Women have been breaking barriers and coaching men’s professional sports for some time now. San Antonio Spurs assistant coach and former WNBA star Becky Hammon might be the most prominent example as she’s found great success on Gregg Popovich’s staff. Hammon was the head coach for the Spurs’ summer league team that was victorious in 2015. She followed in the footsteps of Nancy Lieberman and Stephanie Ready, who also had coaching experience in men’s professional basketball.
In recent years, we’ve seen the NFL also take steps to hire women in coaching roles. The Arizona Cardinals were the first in 2015, hiring Jen Welter as a linebackers coach during training camp. Last season, the Bills hired Kathryn Smith as the NFL’s first full-time female coach. She served as a special teams quality control coach.
So this is happening all around major professional sports and breaking barriers is always a good thing, right? Well, for some reason when a caller asked Mike Francesa if we’ll ever see a female head coach in major men’s professional sports in our lifetime, he seemed to get agitated at the thought and go on a several minute exposition on why it would never happen.

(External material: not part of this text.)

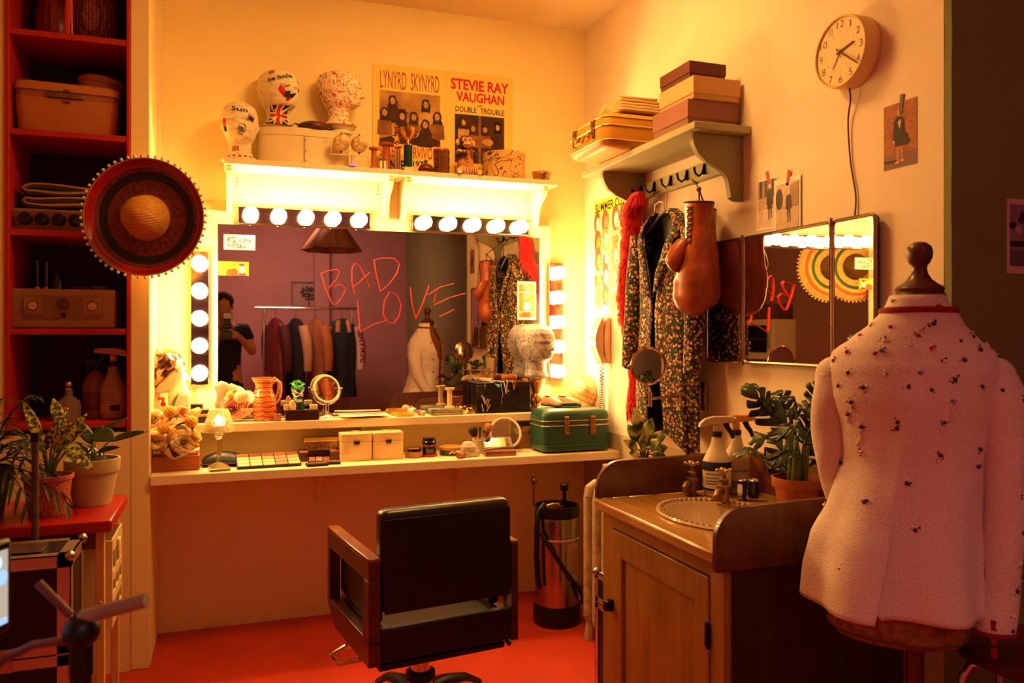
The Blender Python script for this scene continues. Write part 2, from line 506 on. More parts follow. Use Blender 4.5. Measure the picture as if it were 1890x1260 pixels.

https://twitter.com/sportsfunhouse/status/837125927913959424
Francesa says it’s a “gender situation” on one hand, but when the caller brings up Geno Auriemma coaching the UConn women (although he says Gino Toretta, which is all kinds of hilarious) he shuts it down by saying loudly “HE COACHES WOMEN.”
That seems to be just a slight double standard, doesn’t it?
And although Francesa seems to be against the “million-to-one” odds, we’re going to see it happen someday sooner rather than later. Why Francesa is ignoring recent history and examples of successful female coaches in men’s professional sports already is mystifying. NBA coaches and players seem to agree that it’s just a matter of time before we see a female head coach in the NBA, and they’re probably better authorities on the issue than Mike Francesa.